**Collected material**
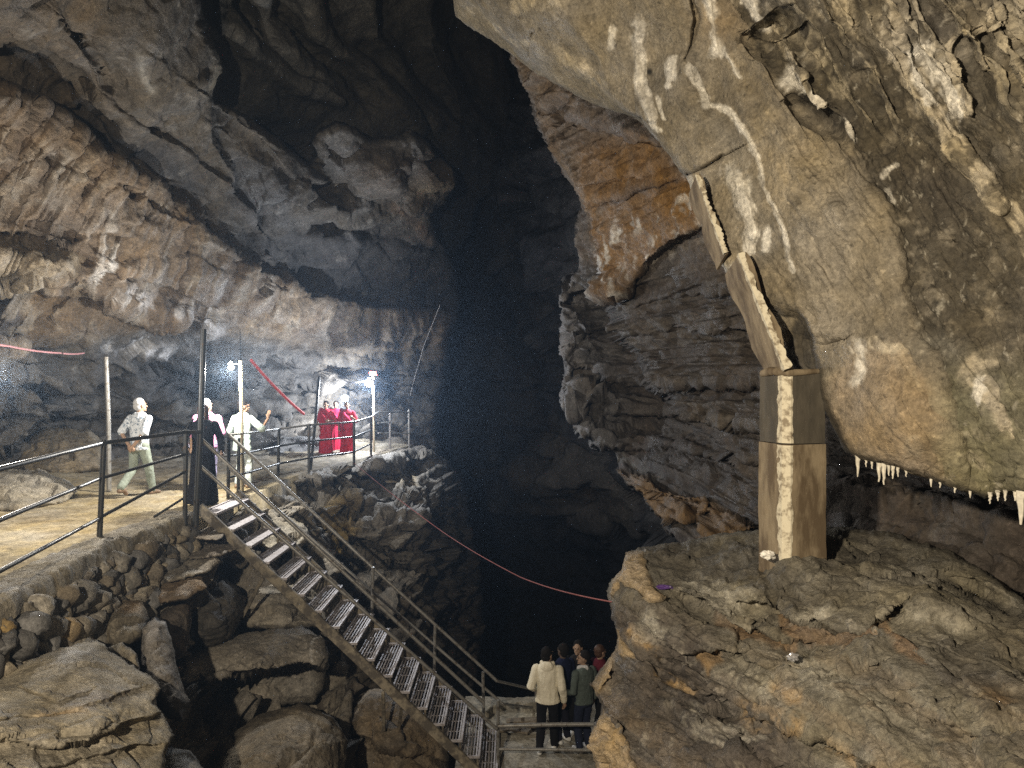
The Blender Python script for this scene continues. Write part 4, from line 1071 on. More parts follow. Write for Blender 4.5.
# ---------------------------------------------------------------- stairs
st = empty('metal_staircase', (-.4, 12, -6.05)); tag(st, 'steep iron staircase with slatted treads running down from the walkway to the landing', 'staircase')
N0, N1 = Vector(P(199, 507, 11.25)), Vector(P(484, 779, 11.3))
for dy in (0, 1.5):
    part(MB().bar(N0 + Vector((0, dy, 0)), N1 + Vector((0, dy, 0)), .06, .15, up=(0, 0, 1)), 'stringer', M_STRINGER, st)
for k in range(17):
    x, z = -4.66 + .268 * k, -1.99 - .2475 * k
    y0, y1 = 11.3, 12.72
    fr = MB()
    fr.bar((x - .135, y0, z), (x - .135, y1, z), .035, .04); fr.bar((x + .135, y0, z), (x + .135, y1, z), .035, .04)
    fr.bar((x - .12, y0 + .015, z), (x + .12, y0 + .015, z), .03, .04); fr.bar((x - .12, y1 - .015, z), (x + .12, y1 - .015, z), .03, .04)
    t = part(fr, 'tread', M_TREAD, st)
    sl = MB()
    if k < 4:
        sl.box((x, (y0 + y1) / 2, z - .004), (.235, y1 - y0 - .06, .012))
    else:
        for j in range(5):
            xx = x - .095 + .0475 * j
            sl.bar((xx, y0 + .03, z), (xx, y1 - .03, z), .022, .022)
        for yy in (11.65, 12.0, 12.35):
            sl.bar((x - .11, yy, z - .012), (x + .11, yy, z - .012), .02, .012)
    so = sl.build('slats', M_TREAD, t, origin=st.location)
    for yy in (y0 + .05, y1 - .05):
        part(MB().bar((x + .115, yy, z - .01), (x + .115, yy, z - .24), .03, .045, up=(0, 1, 0)), 'bracket', M_STRINGER, st)
rail(st, [P(199, 437, 11.12), P(340, 569, 11.25), P(484, 703, 11.45)], .027, M_IRON_PALE, 'handrail'); rail(st, [P(199, 465, 11.12), P(497, 729, 11.5)], .027, M_IRON_PALE, 'handrail')
rail(st, [P(228, 434, 13), P(372, 567, 12.9), P(497, 681, 12.85)], .027, M_IRON_PALE, 'handrail'); rail(st, [P(229, 468, 13), P(503, 704, 12.85)], .025, M_IRON_PALE, 'handrail')
for a, b in ((P(498, 700, 11.6), P(498, 778, 11.6)), (P(483, 672, 12.85), P(484, 745, 12.85)), (P(373, 567, 12.85), P(371, 672, 12.85)), (P(435, 625, 12.85), P(434, 700, 12.85))):
    post(st, a, b, .027, M_IRON_PALE)
for a, b in ((P(263, 578, 11.3), P(242, 618, 11.6)), (P(383, 692, 11.3), P(384, 730, 11.5)), (P(402, 705, 11.3), P(398, 735, 11.8)), (P(300, 612, 12.75), P(300, 650, 12.6))):
    part(MB().bar(a, b, .05, .05, up=(0, 1, 0)), 'support', M_STRINGER, st)

lr = empty('metal_railing', P(498, 775, 11.6)); tag(lr, 'grey pipe railing round the lower landing in front of the visitors', 'railing')
rail(lr, [P(498, 726, 11.6), P(560, 724.5, 11.6), P(650, 724, 11.6)], .032, M_IRON_PALE); rail(lr, [P(498, 749, 11.6), P(650, 751, 11.6)], .025, M_IRON_PALE)
rail(lr, [P(497, 681, 12.85), P(536, 690, 14.2), P(600, 700, 14.3)], .024, M_IRON_PALE); rail(lr, [P(503, 704, 12.85), P(537, 708, 14.2), P(600, 711, 14.3)], .022, M_IRON_PALE)
post(lr, P(536, 689, 14.2), P(536, 730, 14.2), .024, M_IRON_PALE); post(lr, P(640, 722, 11.6), P(640, 780, 11.6), .027, M_IRON_PALE)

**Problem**
Count how many lines above include the word "from" and answer with that figure only.

**Solved exercise**
2